• _Brief_
Starting at the line that contains "by 941 pixels.", reproduce each line exactly up to and including the line that contains "FF.append((F[None] + (np.arange(n)". Reproduce nothing else.
--- START OF Entries ---
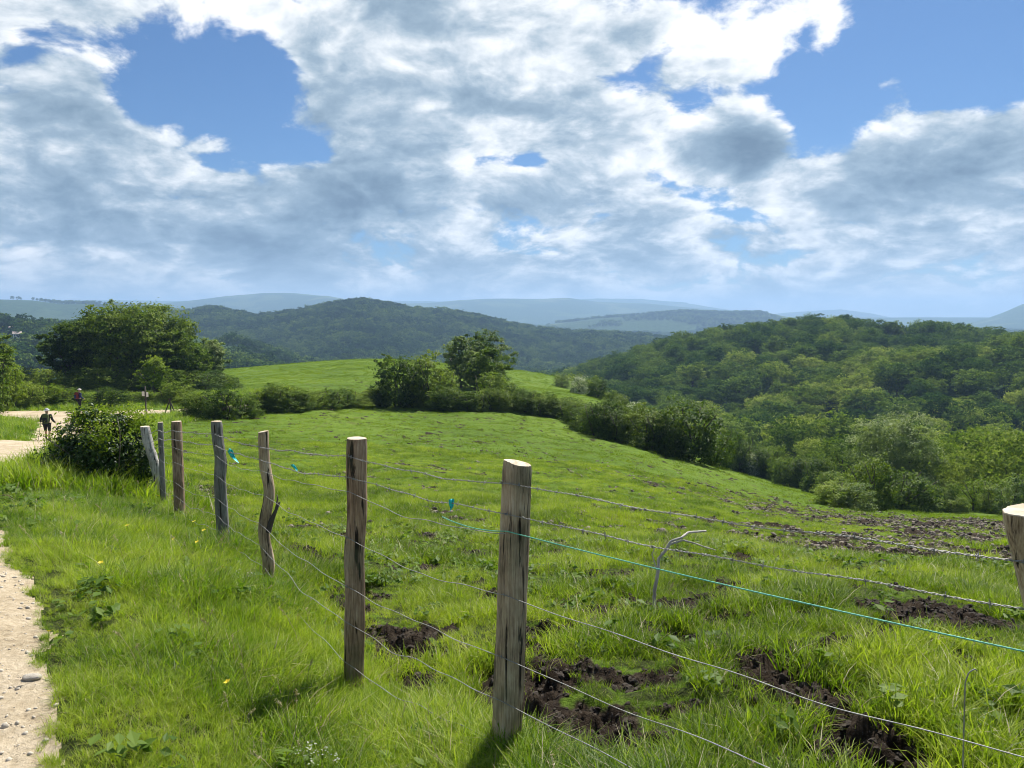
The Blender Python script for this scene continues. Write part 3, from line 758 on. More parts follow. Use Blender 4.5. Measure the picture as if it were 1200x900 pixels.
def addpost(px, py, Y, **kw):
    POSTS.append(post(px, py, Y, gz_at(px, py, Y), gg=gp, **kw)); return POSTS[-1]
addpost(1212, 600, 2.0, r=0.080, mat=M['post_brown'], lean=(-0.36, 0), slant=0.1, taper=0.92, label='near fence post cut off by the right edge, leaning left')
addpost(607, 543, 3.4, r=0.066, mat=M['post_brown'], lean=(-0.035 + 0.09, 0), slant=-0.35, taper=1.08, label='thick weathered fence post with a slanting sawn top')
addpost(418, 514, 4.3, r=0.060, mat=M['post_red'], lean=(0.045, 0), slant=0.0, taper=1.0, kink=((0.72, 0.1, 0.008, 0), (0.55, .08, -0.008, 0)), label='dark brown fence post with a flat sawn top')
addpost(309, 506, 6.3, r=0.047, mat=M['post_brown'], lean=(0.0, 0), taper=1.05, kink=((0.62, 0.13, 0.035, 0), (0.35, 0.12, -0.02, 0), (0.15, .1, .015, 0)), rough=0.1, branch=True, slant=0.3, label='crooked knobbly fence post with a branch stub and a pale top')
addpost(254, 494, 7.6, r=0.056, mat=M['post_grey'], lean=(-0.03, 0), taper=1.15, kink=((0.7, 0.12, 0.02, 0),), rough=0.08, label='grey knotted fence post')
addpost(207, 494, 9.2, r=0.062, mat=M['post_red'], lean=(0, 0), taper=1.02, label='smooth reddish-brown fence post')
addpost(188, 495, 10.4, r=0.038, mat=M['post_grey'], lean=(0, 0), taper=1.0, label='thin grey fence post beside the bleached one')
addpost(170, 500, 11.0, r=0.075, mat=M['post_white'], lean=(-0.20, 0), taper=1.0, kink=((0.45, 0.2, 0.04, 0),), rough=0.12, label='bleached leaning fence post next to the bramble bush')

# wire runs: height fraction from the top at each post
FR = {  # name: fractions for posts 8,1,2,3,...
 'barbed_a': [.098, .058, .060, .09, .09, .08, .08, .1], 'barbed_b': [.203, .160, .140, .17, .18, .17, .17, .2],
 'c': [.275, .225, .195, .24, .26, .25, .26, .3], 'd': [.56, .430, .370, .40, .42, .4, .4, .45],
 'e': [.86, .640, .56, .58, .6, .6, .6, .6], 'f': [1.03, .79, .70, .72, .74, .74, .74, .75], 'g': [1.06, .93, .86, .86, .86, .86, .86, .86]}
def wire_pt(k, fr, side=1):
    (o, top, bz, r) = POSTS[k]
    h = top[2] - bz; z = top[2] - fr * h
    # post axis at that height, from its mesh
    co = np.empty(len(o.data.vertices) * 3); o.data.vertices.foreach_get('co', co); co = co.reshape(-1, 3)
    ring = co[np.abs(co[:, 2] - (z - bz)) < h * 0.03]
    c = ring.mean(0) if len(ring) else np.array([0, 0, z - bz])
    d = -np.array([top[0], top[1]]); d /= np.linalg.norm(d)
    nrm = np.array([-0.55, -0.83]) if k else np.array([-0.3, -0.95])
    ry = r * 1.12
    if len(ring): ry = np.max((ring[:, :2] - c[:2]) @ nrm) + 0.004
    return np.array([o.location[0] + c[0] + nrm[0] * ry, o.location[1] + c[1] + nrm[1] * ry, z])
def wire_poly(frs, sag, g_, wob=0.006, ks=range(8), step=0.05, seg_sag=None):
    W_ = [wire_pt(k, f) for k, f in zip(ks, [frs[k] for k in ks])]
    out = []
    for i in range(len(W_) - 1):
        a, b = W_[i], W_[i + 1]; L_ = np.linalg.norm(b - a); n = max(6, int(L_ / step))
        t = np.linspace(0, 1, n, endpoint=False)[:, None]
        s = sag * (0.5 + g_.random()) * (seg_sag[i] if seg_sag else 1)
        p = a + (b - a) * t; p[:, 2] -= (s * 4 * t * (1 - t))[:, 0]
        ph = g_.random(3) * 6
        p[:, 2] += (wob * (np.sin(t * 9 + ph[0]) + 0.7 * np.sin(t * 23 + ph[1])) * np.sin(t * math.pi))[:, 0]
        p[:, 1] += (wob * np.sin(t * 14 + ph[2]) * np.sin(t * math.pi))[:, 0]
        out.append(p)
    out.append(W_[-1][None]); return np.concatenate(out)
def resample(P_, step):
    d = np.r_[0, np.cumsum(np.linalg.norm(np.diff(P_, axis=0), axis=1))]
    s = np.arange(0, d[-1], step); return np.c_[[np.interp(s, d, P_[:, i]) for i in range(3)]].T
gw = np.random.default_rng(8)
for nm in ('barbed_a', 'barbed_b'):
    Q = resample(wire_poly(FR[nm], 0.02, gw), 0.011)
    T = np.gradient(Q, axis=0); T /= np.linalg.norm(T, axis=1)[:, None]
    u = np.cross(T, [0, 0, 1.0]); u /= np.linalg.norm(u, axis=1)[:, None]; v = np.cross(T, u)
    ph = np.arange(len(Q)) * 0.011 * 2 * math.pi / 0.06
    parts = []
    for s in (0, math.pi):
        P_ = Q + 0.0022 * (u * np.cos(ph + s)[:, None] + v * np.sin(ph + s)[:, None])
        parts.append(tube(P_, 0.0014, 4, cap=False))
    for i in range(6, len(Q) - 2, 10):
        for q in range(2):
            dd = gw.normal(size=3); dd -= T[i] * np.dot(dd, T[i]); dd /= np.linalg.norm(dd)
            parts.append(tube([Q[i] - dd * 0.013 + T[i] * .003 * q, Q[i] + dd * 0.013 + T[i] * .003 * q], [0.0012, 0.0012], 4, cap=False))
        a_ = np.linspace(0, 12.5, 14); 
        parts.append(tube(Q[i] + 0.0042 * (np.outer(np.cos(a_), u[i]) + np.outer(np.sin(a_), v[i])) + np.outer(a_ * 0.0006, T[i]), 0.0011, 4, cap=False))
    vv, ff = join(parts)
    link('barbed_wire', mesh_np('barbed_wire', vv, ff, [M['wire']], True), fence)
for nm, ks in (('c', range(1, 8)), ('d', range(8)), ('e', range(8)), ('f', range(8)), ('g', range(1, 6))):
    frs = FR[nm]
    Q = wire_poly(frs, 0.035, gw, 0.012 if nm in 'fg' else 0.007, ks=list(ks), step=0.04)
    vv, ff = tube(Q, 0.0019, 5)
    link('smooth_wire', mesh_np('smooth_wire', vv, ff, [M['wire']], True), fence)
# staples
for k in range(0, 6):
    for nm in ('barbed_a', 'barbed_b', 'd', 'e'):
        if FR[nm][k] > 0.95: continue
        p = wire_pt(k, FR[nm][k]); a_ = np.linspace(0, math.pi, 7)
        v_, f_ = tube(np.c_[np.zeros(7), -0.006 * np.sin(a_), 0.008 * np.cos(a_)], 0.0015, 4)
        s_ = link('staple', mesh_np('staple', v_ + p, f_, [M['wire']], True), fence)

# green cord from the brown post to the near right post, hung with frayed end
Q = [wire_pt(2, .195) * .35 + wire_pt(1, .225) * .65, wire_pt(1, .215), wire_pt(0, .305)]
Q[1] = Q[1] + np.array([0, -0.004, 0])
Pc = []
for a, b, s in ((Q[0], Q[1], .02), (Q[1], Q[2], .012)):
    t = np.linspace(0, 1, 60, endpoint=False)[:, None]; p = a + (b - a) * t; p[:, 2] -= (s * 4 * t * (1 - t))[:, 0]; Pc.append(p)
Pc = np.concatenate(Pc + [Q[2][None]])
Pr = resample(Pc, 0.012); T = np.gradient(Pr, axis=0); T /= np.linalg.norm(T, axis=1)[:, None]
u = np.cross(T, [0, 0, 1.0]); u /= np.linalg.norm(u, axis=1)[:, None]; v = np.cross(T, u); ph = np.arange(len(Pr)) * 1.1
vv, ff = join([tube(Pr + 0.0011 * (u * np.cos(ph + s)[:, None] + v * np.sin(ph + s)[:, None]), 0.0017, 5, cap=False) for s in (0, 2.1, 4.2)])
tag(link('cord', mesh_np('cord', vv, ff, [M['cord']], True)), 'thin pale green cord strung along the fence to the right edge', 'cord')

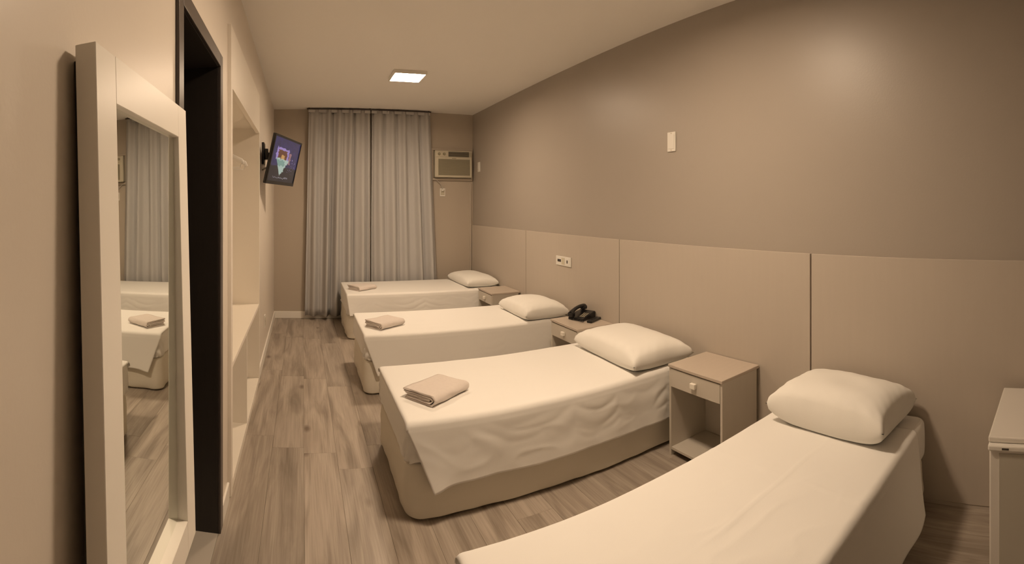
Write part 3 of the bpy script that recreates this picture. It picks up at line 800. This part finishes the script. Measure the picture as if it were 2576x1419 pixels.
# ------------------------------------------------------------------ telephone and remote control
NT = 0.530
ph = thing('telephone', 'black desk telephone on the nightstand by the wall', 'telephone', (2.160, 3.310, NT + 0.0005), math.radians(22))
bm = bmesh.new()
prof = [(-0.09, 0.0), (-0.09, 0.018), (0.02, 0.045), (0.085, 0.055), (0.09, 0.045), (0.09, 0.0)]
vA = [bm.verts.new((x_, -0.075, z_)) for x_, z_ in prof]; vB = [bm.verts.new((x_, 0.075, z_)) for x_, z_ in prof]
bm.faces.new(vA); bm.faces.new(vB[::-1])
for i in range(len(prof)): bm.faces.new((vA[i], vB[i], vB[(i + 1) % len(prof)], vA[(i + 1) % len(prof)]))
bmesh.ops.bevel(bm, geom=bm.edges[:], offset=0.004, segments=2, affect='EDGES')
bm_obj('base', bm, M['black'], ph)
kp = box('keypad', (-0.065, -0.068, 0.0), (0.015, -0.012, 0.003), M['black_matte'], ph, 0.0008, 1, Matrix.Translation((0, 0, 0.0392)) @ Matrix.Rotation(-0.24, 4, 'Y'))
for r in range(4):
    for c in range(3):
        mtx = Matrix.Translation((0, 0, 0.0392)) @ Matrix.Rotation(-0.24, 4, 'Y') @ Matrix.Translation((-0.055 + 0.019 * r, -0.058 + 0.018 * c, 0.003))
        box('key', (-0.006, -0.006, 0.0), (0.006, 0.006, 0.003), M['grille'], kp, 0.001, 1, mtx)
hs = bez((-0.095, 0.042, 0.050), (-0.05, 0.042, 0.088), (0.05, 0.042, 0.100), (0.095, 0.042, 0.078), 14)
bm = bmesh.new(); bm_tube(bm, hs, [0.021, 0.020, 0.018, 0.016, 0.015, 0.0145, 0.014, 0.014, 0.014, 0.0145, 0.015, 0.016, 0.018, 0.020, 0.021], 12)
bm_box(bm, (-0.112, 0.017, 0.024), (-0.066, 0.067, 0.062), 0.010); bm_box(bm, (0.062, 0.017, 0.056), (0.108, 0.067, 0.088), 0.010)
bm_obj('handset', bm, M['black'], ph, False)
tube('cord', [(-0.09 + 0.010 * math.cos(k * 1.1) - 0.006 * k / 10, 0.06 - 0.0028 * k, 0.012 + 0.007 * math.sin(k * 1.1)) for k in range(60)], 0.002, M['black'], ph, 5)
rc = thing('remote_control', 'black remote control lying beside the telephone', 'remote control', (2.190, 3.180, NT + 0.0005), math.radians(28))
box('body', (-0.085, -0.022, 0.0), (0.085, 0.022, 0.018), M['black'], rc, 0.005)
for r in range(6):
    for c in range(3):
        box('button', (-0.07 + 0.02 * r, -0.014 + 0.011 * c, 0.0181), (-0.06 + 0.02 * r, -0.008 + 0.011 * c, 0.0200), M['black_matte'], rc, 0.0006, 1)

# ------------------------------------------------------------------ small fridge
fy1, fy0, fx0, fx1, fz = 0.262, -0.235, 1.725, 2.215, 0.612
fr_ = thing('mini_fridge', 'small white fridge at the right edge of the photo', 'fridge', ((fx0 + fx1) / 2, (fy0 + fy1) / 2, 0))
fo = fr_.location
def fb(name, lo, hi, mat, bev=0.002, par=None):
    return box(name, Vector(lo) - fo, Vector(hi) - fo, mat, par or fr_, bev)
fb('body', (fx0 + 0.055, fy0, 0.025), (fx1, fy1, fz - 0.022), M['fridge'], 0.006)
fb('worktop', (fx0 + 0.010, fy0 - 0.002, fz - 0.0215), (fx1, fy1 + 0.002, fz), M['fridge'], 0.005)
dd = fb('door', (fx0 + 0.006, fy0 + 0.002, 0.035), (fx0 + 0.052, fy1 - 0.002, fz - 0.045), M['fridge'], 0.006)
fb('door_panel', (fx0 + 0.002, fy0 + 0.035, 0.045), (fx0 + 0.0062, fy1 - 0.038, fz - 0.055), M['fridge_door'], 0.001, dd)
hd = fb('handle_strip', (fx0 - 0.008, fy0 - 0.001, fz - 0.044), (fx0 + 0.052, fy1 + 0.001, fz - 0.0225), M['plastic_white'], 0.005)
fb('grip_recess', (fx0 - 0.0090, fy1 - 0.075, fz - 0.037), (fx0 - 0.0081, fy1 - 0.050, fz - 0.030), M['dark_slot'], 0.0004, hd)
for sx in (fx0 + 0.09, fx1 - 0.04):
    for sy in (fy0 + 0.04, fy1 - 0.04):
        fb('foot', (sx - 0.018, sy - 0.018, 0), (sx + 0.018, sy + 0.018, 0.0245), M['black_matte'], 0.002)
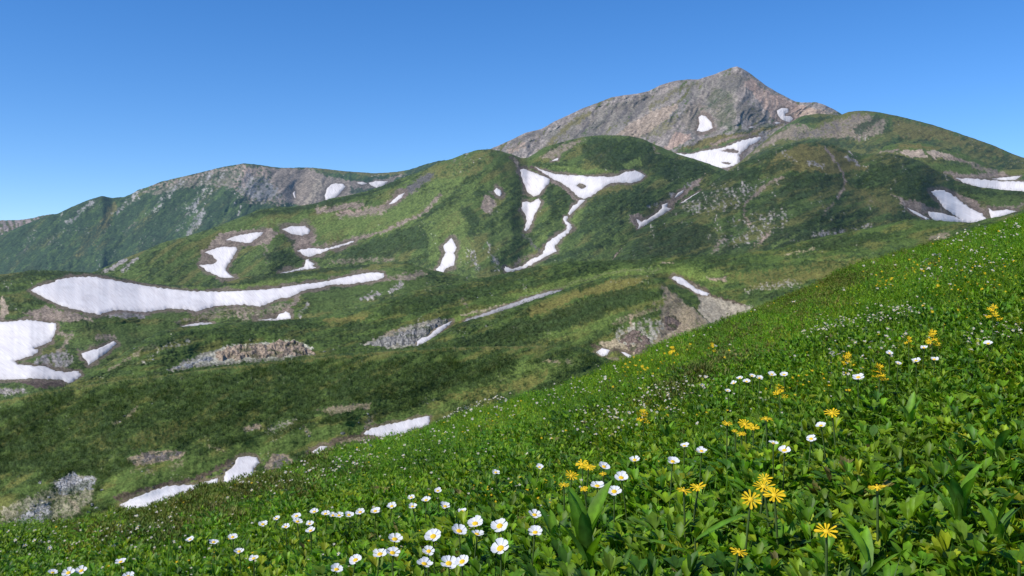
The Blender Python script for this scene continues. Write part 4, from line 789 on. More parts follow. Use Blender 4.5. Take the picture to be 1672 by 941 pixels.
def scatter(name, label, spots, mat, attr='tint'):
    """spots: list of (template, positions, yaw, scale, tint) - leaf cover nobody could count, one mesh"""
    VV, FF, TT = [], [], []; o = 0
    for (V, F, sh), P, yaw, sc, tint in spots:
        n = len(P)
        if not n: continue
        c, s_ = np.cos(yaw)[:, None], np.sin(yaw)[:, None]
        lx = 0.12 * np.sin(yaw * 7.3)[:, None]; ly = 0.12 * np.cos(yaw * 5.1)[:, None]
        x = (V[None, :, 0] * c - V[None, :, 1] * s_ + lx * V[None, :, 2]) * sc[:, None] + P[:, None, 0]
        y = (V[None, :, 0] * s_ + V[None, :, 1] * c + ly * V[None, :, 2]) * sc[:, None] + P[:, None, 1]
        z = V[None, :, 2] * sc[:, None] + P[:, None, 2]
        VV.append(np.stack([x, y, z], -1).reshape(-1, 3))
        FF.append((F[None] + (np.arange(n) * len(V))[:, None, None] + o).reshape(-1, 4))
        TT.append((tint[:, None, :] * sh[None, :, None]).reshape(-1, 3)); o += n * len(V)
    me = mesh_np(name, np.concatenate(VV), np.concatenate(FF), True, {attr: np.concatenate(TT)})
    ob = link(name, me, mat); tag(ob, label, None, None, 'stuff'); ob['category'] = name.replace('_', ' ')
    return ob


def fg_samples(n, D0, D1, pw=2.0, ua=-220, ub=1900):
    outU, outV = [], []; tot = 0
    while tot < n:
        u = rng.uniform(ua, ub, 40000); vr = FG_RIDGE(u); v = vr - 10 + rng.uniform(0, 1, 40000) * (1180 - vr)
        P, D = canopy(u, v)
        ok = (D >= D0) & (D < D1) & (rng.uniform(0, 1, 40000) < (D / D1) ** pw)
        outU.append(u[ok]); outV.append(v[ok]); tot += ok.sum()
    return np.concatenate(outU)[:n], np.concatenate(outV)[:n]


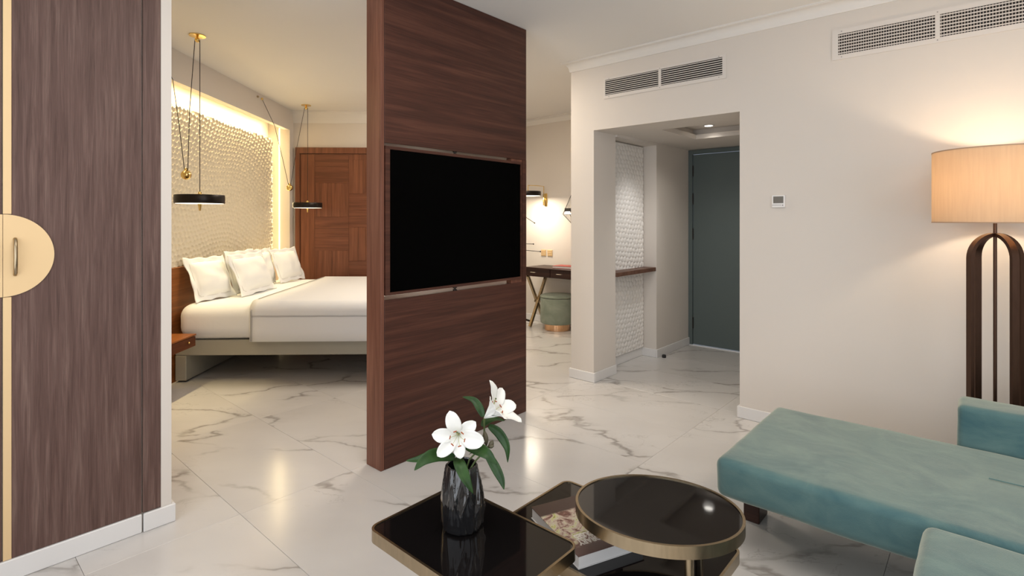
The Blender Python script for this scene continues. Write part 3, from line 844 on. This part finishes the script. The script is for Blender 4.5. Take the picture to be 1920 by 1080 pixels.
--- END OF Entries ---
• _Response_
The Blender Python script for this scene continues. Write part 4, from line 789 on. More parts follow. Use Blender 4.5. Take the picture to be 1672 by 941 pixels.
def scatter(name, label, spots, mat, attr='tint'):
    """spots: list of (template, positions, yaw, scale, tint) - leaf cover nobody could count, one mesh"""
    VV, FF, TT = [], [], []; o = 0
    for (V, F, sh), P, yaw, sc, tint in spots:
        n = len(P)
        if not n: continue
        c, s_ = np.cos(yaw)[:, None], np.sin(yaw)[:, None]
        lx = 0.12 * np.sin(yaw * 7.3)[:, None]; ly = 0.12 * np.cos(yaw * 5.1)[:, None]
        x = (V[None, :, 0] * c - V[None, :, 1] * s_ + lx * V[None, :, 2]) * sc[:, None] + P[:, None, 0]
        y = (V[None, :, 0] * s_ + V[None, :, 1] * c + ly * V[None, :, 2]) * sc[:, None] + P[:, None, 1]
        z = V[None, :, 2] * sc[:, None] + P[:, None, 2]
        VV.append(np.stack([x, y, z], -1).reshape(-1, 3))
        FF.append((F[None] + (np.arange(n) * len(V))[:, None, None] + o).reshape(-1, 4))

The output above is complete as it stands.